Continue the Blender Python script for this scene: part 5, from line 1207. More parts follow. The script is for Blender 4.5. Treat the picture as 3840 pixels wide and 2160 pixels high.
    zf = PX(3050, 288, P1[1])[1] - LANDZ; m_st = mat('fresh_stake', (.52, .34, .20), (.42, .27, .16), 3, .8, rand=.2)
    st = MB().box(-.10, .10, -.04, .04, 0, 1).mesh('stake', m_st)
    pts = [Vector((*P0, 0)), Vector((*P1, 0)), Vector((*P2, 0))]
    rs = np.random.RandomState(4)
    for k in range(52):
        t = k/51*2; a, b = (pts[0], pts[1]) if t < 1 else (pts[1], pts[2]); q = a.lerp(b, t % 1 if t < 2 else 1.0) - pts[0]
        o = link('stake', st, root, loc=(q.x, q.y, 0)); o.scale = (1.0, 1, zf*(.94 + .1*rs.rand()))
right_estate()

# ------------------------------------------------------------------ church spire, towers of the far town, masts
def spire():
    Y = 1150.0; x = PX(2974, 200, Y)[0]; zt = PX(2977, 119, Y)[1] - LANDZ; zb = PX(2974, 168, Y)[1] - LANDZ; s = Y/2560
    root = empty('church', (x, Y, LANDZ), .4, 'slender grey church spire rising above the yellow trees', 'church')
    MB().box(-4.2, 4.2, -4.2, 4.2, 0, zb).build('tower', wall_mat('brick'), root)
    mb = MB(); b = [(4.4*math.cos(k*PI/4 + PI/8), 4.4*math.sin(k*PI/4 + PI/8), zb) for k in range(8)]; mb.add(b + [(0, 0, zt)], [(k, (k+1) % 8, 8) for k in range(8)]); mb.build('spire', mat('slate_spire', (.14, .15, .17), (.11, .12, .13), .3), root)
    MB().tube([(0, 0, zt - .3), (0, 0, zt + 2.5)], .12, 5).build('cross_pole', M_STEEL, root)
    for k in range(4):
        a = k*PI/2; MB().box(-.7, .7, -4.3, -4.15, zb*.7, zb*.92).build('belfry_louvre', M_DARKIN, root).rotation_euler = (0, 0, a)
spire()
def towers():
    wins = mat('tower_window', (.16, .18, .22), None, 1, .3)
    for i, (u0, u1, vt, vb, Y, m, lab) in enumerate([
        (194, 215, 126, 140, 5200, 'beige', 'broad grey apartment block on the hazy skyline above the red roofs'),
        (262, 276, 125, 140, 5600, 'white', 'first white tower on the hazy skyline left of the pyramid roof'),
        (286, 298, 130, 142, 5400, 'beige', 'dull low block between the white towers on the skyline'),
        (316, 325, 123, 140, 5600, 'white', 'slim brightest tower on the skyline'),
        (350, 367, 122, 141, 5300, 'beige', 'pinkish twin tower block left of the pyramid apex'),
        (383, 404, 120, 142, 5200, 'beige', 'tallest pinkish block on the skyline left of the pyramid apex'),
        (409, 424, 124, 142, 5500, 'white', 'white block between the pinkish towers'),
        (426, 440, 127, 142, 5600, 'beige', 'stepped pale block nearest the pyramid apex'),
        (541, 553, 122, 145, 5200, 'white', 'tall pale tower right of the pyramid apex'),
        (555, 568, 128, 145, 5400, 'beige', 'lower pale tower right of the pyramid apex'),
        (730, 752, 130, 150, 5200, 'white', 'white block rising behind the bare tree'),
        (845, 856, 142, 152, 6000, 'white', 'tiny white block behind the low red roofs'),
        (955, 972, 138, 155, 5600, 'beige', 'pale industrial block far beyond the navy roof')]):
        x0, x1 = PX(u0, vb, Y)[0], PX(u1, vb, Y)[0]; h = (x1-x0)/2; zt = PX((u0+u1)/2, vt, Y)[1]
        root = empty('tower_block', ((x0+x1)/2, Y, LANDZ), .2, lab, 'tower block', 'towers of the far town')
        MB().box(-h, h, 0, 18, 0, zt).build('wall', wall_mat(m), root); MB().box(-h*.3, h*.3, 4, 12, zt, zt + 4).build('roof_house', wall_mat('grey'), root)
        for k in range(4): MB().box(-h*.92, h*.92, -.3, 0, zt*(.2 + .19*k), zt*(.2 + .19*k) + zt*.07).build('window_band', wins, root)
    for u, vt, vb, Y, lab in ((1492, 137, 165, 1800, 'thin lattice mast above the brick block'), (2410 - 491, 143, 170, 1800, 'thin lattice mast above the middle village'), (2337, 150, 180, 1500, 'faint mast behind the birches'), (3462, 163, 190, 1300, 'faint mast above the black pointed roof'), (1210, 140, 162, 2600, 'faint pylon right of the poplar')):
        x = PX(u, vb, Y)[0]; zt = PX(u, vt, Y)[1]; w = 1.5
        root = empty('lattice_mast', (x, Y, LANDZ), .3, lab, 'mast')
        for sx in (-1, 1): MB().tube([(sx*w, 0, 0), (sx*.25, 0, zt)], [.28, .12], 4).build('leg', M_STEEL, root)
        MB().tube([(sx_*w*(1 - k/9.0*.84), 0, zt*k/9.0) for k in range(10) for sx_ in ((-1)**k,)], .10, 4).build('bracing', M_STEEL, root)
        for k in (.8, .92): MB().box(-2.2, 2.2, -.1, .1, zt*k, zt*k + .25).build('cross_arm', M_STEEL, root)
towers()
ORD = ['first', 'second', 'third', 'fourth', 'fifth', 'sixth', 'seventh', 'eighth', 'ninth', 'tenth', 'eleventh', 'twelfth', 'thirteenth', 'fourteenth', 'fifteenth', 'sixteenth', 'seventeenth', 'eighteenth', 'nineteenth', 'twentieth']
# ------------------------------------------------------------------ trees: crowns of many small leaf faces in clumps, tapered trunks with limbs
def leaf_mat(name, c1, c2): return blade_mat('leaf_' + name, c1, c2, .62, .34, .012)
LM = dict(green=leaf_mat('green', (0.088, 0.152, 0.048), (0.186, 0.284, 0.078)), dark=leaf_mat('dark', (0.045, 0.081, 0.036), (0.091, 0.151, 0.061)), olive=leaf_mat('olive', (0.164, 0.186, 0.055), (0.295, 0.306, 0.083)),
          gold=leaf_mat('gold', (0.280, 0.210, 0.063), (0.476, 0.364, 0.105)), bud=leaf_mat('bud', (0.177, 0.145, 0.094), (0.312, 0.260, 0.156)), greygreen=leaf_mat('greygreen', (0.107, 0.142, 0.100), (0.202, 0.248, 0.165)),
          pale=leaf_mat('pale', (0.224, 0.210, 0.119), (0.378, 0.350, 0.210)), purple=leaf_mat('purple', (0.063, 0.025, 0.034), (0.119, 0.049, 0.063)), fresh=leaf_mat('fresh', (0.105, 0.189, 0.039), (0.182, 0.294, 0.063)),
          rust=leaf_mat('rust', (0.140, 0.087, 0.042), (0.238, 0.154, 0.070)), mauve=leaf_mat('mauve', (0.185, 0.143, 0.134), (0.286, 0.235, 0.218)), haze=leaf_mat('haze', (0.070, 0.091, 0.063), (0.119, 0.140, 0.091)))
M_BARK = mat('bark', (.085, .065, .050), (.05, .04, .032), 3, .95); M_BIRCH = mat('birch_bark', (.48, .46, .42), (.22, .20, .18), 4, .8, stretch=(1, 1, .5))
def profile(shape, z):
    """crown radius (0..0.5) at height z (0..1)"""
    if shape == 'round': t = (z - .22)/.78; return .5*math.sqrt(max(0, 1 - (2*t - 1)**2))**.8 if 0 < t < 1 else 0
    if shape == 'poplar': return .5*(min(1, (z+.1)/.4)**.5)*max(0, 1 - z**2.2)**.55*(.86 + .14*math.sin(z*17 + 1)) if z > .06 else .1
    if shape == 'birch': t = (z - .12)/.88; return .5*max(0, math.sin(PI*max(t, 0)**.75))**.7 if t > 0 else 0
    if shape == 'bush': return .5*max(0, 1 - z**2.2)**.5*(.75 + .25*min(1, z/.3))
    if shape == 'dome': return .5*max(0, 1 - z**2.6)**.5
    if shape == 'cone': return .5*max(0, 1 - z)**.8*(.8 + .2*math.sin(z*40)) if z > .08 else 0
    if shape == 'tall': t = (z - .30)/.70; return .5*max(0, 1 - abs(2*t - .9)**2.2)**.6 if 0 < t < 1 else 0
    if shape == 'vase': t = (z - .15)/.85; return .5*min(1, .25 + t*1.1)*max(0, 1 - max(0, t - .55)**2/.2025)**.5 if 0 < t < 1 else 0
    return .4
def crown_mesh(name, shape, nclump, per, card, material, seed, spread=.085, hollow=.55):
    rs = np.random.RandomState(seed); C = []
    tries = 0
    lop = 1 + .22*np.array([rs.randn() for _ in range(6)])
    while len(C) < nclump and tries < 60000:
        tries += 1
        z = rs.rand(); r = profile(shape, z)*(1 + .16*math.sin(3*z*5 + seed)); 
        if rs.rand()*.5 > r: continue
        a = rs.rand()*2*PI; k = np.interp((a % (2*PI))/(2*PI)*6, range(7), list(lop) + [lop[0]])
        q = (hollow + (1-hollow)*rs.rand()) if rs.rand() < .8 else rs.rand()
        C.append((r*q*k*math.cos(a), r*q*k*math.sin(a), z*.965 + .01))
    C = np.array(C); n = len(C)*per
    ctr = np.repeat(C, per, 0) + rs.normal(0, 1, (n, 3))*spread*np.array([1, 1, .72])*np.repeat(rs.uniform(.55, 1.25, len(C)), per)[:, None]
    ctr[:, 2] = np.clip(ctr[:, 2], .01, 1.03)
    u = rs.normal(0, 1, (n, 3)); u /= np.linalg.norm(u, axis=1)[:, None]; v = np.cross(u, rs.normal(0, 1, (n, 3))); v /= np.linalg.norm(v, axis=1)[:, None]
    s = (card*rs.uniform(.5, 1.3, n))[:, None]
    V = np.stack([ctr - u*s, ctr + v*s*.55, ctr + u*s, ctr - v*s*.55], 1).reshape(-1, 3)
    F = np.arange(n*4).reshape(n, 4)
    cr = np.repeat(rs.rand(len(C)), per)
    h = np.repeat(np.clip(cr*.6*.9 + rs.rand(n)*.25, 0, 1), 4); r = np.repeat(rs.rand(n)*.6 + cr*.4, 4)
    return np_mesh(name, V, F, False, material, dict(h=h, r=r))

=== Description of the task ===
Each line from the top of the material above through the line with "right_estate()" must be echoed exactly, and no other line.

=== Output ===
Continue the Blender Python script for this scene: part 5, from line 1207. More parts follow. The script is for Blender 4.5. Treat the picture as 3840 pixels wide and 2160 pixels high.
    zf = PX(3050, 288, P1[1])[1] - LANDZ; m_st = mat('fresh_stake', (.52, .34, .20), (.42, .27, .16), 3, .8, rand=.2)
    st = MB().box(-.10, .10, -.04, .04, 0, 1).mesh('stake', m_st)
    pts = [Vector((*P0, 0)), Vector((*P1, 0)), Vector((*P2, 0))]
    rs = np.random.RandomState(4)
    for k in range(52):
        t = k/51*2; a, b = (pts[0], pts[1]) if t < 1 else (pts[1], pts[2]); q = a.lerp(b, t % 1 if t < 2 else 1.0) - pts[0]
        o = link('stake', st, root, loc=(q.x, q.y, 0)); o.scale = (1.0, 1, zf*(.94 + .1*rs.rand()))
right_estate()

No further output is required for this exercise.